— Task description —
All lines below must be repeated exactly, with the pictures omitted.
★ ★ ★ ★ ★ ★ ★
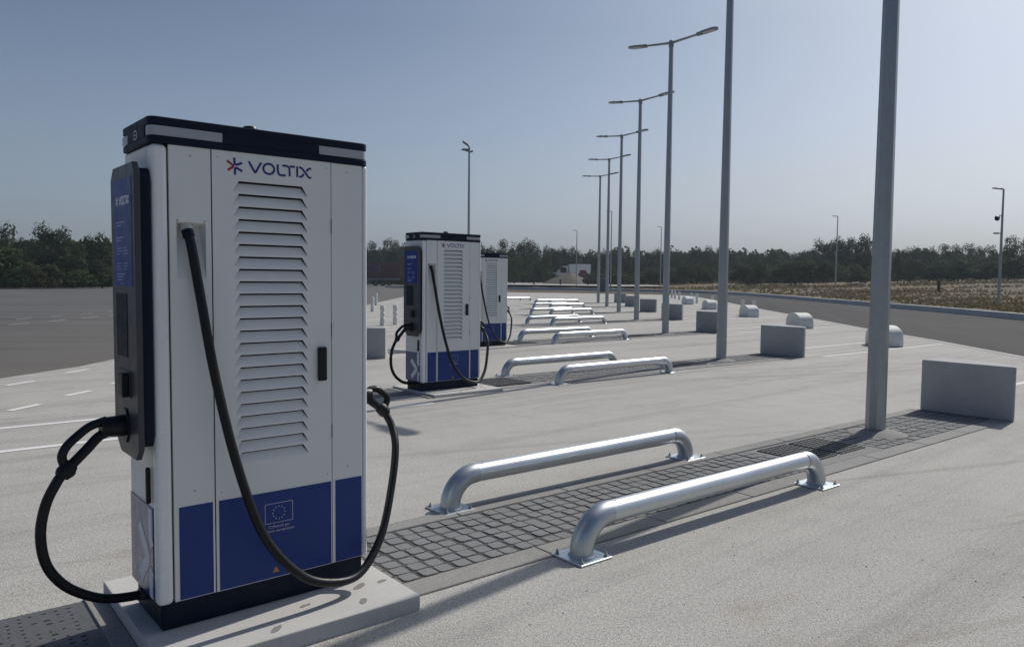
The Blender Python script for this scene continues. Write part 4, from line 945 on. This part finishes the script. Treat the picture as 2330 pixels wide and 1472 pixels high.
young = [(1128, 585, 50, 150, L_, 'round', 'young grey green tree right of the far station'), (1170, 578, 60, 148, M_, 'round', 'young rounded tree on the far plaza'), (1240, 580, 56, 156, M_, 'tall', 'young tree left of the white lorry'), (1432, 598, 26, 140, M_, 'conifer', 'small green sapling behind the fourth lamp post'),
         (1500, 600, 50, 150, M_, 'bush', 'green bush at the foot of the small far lamp'), (1560, 600, 56, 140, M_, 'bush', 'green bush behind the far bollards'), (1690, 600, 60, 130, M_, 'bush', 'round bush right of the second lamp post'), (1725, 596, 60, 128, M_, 'bush', 'bushy green shrub near the second lamp post'),
         (1790, 592, 90, 126, M_, 'bush', 'wide green shrub left of the meadow lamp'), (1838, 588, 80, 124, M_, 'bush', 'tall green shrub left of the meadow lamp'), (1880, 590, 60, 122, M_, 'bush', 'green shrub at the foot of the meadow lamp'), (1950, 600, 60, 122, M_, 'bush', 'dark green shrub between lamp and thick pole'),
         (1968, 560, 40, 126, L_, 'tall', 'pale slender tree in front of the tallest conifer'), (2040, 570, 40, 124, L_, 'tall', 'pale slender tree right of the thick pole'), (2080, 590, 70, 122, M_, 'bush', 'green shrub right of the thick pole'), (2130, 592, 80, 120, M_, 'bush', 'green shrub behind the wooden post'),
         (2070, 592, 30, 118, L_, 'tall', 'small pale sapling right of the thick pole'), (2190, 588, 90, 118, M_, 'bush', 'wide shrub left of the camera lamp'), (2250, 590, 80, 116, D_, 'bush', 'dark shrub behind the camera lamp'), (2310, 584, 90, 114, D_, 'bush', 'dark shrub at the right edge')]
for px, top, wpx, Y, mat, kd, lb in young: tree(px, top, wpx, Y, kd, mat, lb, base=mz(px, Y) - .1, name='shrub' if kd == 'bush' else 'young_tree', cat='shrub' if kd == 'bush' else 'tree', group='young trees and shrubs before the wood')
# the wood behind: one mass of crowns
def mass(name, specs, mat, leaf, n):
    P_, N_, T_, S_ = [], [], [], []
    for i, (x, y, z, w_, h_, kd) in enumerate(specs):
        p, nn_, t, s = crown_points(kd, n, 100 + i); P_.append(p * np.array([w_, w_, h_]) + np.array([x, y, z])); N_.append(nn_); T_.append(t); S_.append(s * leaf)
    me = quads_mesh(name, np.vstack(P_), np.vstack(N_), np.concatenate(S_), np.concatenate(T_), mat)
    o = bpy.data.objects.new(name, me); C.objects.link(o); o['kind'] = 'stuff'; return o
sp = []
for px in range(-200, 2600, 30):
    for row, (dy, tp) in enumerate(((0, 596), (9, 582), (22, 572))):
        left = px < 300; Y = (104 if left else (188 if px < 1700 else 172)) + dy; p = px + random.uniform(-14, 14)
        top = tp + random.uniform(-8, 8) + (0 if px > 1600 else -4) - (22 if left else 0)
        if 1310 < px < 1350: top += 8
        b0 = (lf if left else mz(min(px, 2330), Y)) - .3; h_ = hgt(p, top, Y) - b0; w_ = 62 / FPX * Y
        sp.append((bearing(p, Y), Y, b0, w_, h_, 'round'))
o = mass('woodland', sp, leaf_dark, .42, 700); tag(o, 'dark mass of woodland trees filling the horizon', 'woodland')
sp = []
for px in list(range(-60, 260, 16)):
    Y = 84 + (px + 60) * .055 + random.uniform(0, 3); sp.append((bearing(px, Y), Y, lf, random.uniform(2.6, 4), random.uniform(1.2, 2.4), 'bush'))
for px in range(1090, 1320, 22):
    Y = 186; sp.append((bearing(px, Y), Y, .2, 5, random.uniform(2.0, 3.4), 'bush'))
for px in range(840, 930, 14): sp.append((bearing(px, 165), 165, -.1, 5, random.uniform(2, 4), 'bush'))
sp2 = []
for px in range(1340, 2620, 17):
    Y = (150 if px < 1700 else 138) + random.uniform(-4, 4); sp2.append((bearing(px, Y), Y, mz(min(px, 2330), Y) - .9, random.uniform(4.5, 7), random.uniform(2.6, 4.4), 'bush'))
o2 = mass('thicket', sp2, leaf_mid, .22, 800); tag(o2, 'dark green thicket along the far side of the meadow', 'thicket')
o = mass('undergrowth', sp, leaf_pale, .16, 900); tag(o, 'band of pale brambles and undergrowth below the trees', 'undergrowth')
# dry grass on the meadow and verge
nb = 34000; g = np.random.default_rng(11)
px = g.uniform(1380, 2600, nb); Y = 1 / g.uniform(1 / 150., 1 / 30., nb); x = (px - 1166) / FPX * Y
# keep what lies beyond the kerb
kl = np.array(fine_line); ky = kl[:, 1]; okm = np.ones(nb, bool)
order = np.argsort(ky); kx = np.interp(Y, ky[order], kl[order, 0]); far = Y > 100
okm = np.where(far, Y > np.interp(x, kl[::-1, 0][:40], kl[::-1, 1][:40]) + 3, x > kx + .8)
x, Y, px = x[okm], Y[okm], px[okm]
pat = (np.sin(x * .21 + 1.3 * np.sin(Y * .13)) + np.sin(Y * .17 + x * .05) + g.normal(size=len(x)) * .5); sel = pat > -.6
x, Y, px = x[sel], Y[sel], px[sel]; hts = g.uniform(.04, .13, len(x)) * (1 + (Y > 80) * .8)
z = np.array([mz(a, b) for a, b in zip(px, Y)]) + .02
cen = np.stack([x, Y, z + hts * .4], 1); ang = g.uniform(-.8, .8, len(x)) - np.pi / 2
nrm = np.stack([np.cos(ang), np.sin(ang), g.uniform(-.2, .3, len(x))], 1); nrm /= np.linalg.norm(nrm, axis=1, keepdims=True)
me = quads_mesh('dry_grass', cen, nrm, hts, g.uniform(0, 1, len(x)), leaf_dry); o = bpy.data.objects.new('dry_grass', me); C.objects.link(o); o['kind'] = 'stuff'; tag(o, 'tufts of dry grass over the meadow beyond the kerb', 'grass')
# scattered grit on the near pavement
g = np.random.default_rng(4); m = MB()
for i in range(260):
    Y_ = 2.6 + 6 * g.random() ** 1.5; x_ = g.uniform(-.75, .8) * Y_; r_ = g.uniform(.002, .0055)
    m.add([(x_ - r_, Y_ - r_ * .7, 0), (x_ + r_, Y_ - r_, 0), (x_ + r_ * .8, Y_ + r_, 0), (x_ - r_ * .6, Y_ + r_ * .9, 0), (x_, Y_, r_ * 1.1)], [(0, 1, 4), (1, 2, 4), (2, 3, 4), (3, 0, 4)])
o = m.build('grit', rock, kind='stuff'); tag(o, 'scattered grit on the concrete', 'grit')

# summer haze over the whole site
m = MB(); m.box(-330, 330, -40, 330, -1.2, 16.0); hm = bpy.data.materials.new('haze_air'); hm.use_nodes = True; hn = hm.node_tree; hn.nodes.remove(hn.nodes['Principled BSDF'])
pv = hn.nodes.new('ShaderNodeVolumePrincipled'); pv.inputs['Color'].default_value = (0.80, 0.88, 0.97, 1); pv.inputs['Density'].default_value = 0.00035; pv.inputs['Anisotropy'].default_value = 0.3
hn.links.new(pv.outputs[0], hn.nodes['Material Output'].inputs['Volume'])
hz_o = m.build('haze', hm); hz_o['kind'] = 'stuff'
★ ★ ★ ★ ★ ★ ★
— Task answer —
The Blender Python script for this scene continues. Write part 4, from line 945 on. This part finishes the script. Treat the picture as 2330 pixels wide and 1472 pixels high.
young = [(1128, 585, 50, 150, L_, 'round', 'young grey green tree right of the far station'), (1170, 578, 60, 148, M_, 'round', 'young rounded tree on the far plaza'), (1240, 580, 56, 156, M_, 'tall', 'young tree left of the white lorry'), (1432, 598, 26, 140, M_, 'conifer', 'small green sapling behind the fourth lamp post'),
         (1500, 600, 50, 150, M_, 'bush', 'green bush at the foot of the small far lamp'), (1560, 600, 56, 140, M_, 'bush', 'green bush behind the far bollards'), (1690, 600, 60, 130, M_, 'bush', 'round bush right of the second lamp post'), (1725, 596, 60, 128, M_, 'bush', 'bushy green shrub near the second lamp post'),
         (1790, 592, 90, 126, M_, 'bush', 'wide green shrub left of the meadow lamp'), (1838, 588, 80, 124, M_, 'bush', 'tall green shrub left of the meadow lamp'), (1880, 590, 60, 122, M_, 'bush', 'green shrub at the foot of the meadow lamp'), (1950, 600, 60, 122, M_, 'bush', 'dark green shrub between lamp and thick pole'),
         (1968, 560, 40, 126, L_, 'tall', 'pale slender tree in front of the tallest conifer'), (2040, 570, 40, 124, L_, 'tall', 'pale slender tree right of the thick pole'), (2080, 590, 70, 122, M_, 'bush', 'green shrub right of the thick pole'), (2130, 592, 80, 120, M_, 'bush', 'green shrub behind the wooden post'),
         (2070, 592, 30, 118, L_, 'tall', 'small pale sapling right of the thick pole'), (2190, 588, 90, 118, M_, 'bush', 'wide shrub left of the camera lamp'), (2250, 590, 80, 116, D_, 'bush', 'dark shrub behind the camera lamp'), (2310, 584, 90, 114, D_, 'bush', 'dark shrub at the right edge')]
for px, top, wpx, Y, mat, kd, lb in young: tree(px, top, wpx, Y, kd, mat, lb, base=mz(px, Y) - .1, name='shrub' if kd == 'bush' else 'young_tree', cat='shrub' if kd == 'bush' else 'tree', group='young trees and shrubs before the wood')
# the wood behind: one mass of crowns
def mass(name, specs, mat, leaf, n):
    P_, N_, T_, S_ = [], [], [], []
    for i, (x, y, z, w_, h_, kd) in enumerate(specs):
        p, nn_, t, s = crown_points(kd, n, 100 + i); P_.append(p * np.array([w_, w_, h_]) + np.array([x, y, z])); N_.append(nn_); T_.append(t); S_.append(s * leaf)
    me = quads_mesh(name, np.vstack(P_), np.vstack(N_), np.concatenate(S_), np.concatenate(T_), mat)
    o = bpy.data.objects.new(name, me); C.objects.link(o); o['kind'] = 'stuff'; return o
sp = []
for px in range(-200, 2600, 30):
    for row, (dy, tp) in enumerate(((0, 596), (9, 582), (22, 572))):
        left = px < 300; Y = (104 if left else (188 if px < 1700 else 172)) + dy; p = px + random.uniform(-14, 14)
        top = tp + random.uniform(-8, 8) + (0 if px > 1600 else -4) - (22 if left else 0)
        if 1310 < px < 1350: top += 8
        b0 = (lf if left else mz(min(px, 2330), Y)) - .3; h_ = hgt(p, top, Y) - b0; w_ = 62 / FPX * Y
        sp.append((bearing(p, Y), Y, b0, w_, h_, 'round'))
o = mass('woodland', sp, leaf_dark, .42, 700); tag(o, 'dark mass of woodland trees filling the horizon', 'woodland')
sp = []
for px in list(range(-60, 260, 16)):
    Y = 84 + (px + 60) * .055 + random.uniform(0, 3); sp.append((bearing(px, Y), Y, lf, random.uniform(2.6, 4), random.uniform(1.2, 2.4), 'bush'))
for px in range(1090, 1320, 22):
    Y = 186; sp.append((bearing(px, Y), Y, .2, 5, random.uniform(2.0, 3.4), 'bush'))
for px in range(840, 930, 14): sp.append((bearing(px, 165), 165, -.1, 5, random.uniform(2, 4), 'bush'))
sp2 = []
for px in range(1340, 2620, 17):
    Y = (150 if px < 1700 else 138) + random.uniform(-4, 4); sp2.append((bearing(px, Y), Y, mz(min(px, 2330), Y) - .9, random.uniform(4.5, 7), random.uniform(2.6, 4.4), 'bush'))
o2 = mass('thicket', sp2, leaf_mid, .22, 800); tag(o2, 'dark green thicket along the far side of the meadow', 'thicket')
o = mass('undergrowth', sp, leaf_pale, .16, 900); tag(o, 'band of pale brambles and undergrowth below the trees', 'undergrowth')
# dry grass on the meadow and verge
nb = 34000; g = np.random.default_rng(11)
px = g.uniform(1380, 2600, nb); Y = 1 / g.uniform(1 / 150., 1 / 30., nb); x = (px - 1166) / FPX * Y
# keep what lies beyond the kerb
kl = np.array(fine_line); ky = kl[:, 1]; okm = np.ones(nb, bool)
order = np.argsort(ky); kx = np.interp(Y, ky[order], kl[order, 0]); far = Y > 100
okm = np.where(far, Y > np.interp(x, kl[::-1, 0][:40], kl[::-1, 1][:40]) + 3, x > kx + .8)
x, Y, px = x[okm], Y[okm], px[okm]
pat = (np.sin(x * .21 + 1.3 * np.sin(Y * .13)) + np.sin(Y * .17 + x * .05) + g.normal(size=len(x)) * .5); sel = pat > -.6
x, Y, px = x[sel], Y[sel], px[sel]; hts = g.uniform(.04, .13, len(x)) * (1 + (Y > 80) * .8)
z = np.array([mz(a, b) for a, b in zip(px, Y)]) + .02
cen = np.stack([x, Y, z + hts * .4], 1); ang = g.uniform(-.8, .8, len(x)) - np.pi / 2
nrm = np.stack([np.cos(ang), np.sin(ang), g.uniform(-.2, .3, len(x))], 1); nrm /= np.linalg.norm(nrm, axis=1, keepdims=True)
me = quads_mesh('dry_grass', cen, nrm, hts, g.uniform(0, 1, len(x)), leaf_dry); o = bpy.data.objects.new('dry_grass', me); C.objects.link(o); o['kind'] = 'stuff'; tag(o, 'tufts of dry grass over the meadow beyond the kerb', 'grass')
# scattered grit on the near pavement
g = np.random.default_rng(4); m = MB()
for i in range(260):
    Y_ = 2.6 + 6 * g.random() ** 1.5; x_ = g.uniform(-.75, .8) * Y_; r_ = g.uniform(.002, .0055)
    m.add([(x_ - r_, Y_ - r_ * .7, 0), (x_ + r_, Y_ - r_, 0), (x_ + r_ * .8, Y_ + r_, 0), (x_ - r_ * .6, Y_ + r_ * .9, 0), (x_, Y_, r_ * 1.1)], [(0, 1, 4), (1, 2, 4), (2, 3, 4), (3, 0, 4)])
o = m.build('grit', rock, kind='stuff'); tag(o, 'scattered grit on the concrete', 'grit')

# summer haze over the whole site
m = MB(); m.box(-330, 330, -40, 330, -1.2, 16.0); hm = bpy.data.materials.new('haze_air'); hm.use_nodes = True; hn = hm.node_tree; hn.nodes.remove(hn.nodes['Principled BSDF'])
pv = hn.nodes.new('ShaderNodeVolumePrincipled'); pv.inputs['Color'].default_value = (0.80, 0.88, 0.97, 1); pv.inputs['Density'].default_value = 0.00035; pv.inputs['Anisotropy'].default_value = 0.3
hn.links.new(pv.outputs[0], hn.nodes['Material Output'].inputs['Volume'])
hz_o = m.build('haze', hm); hz_o['kind'] = 'stuff'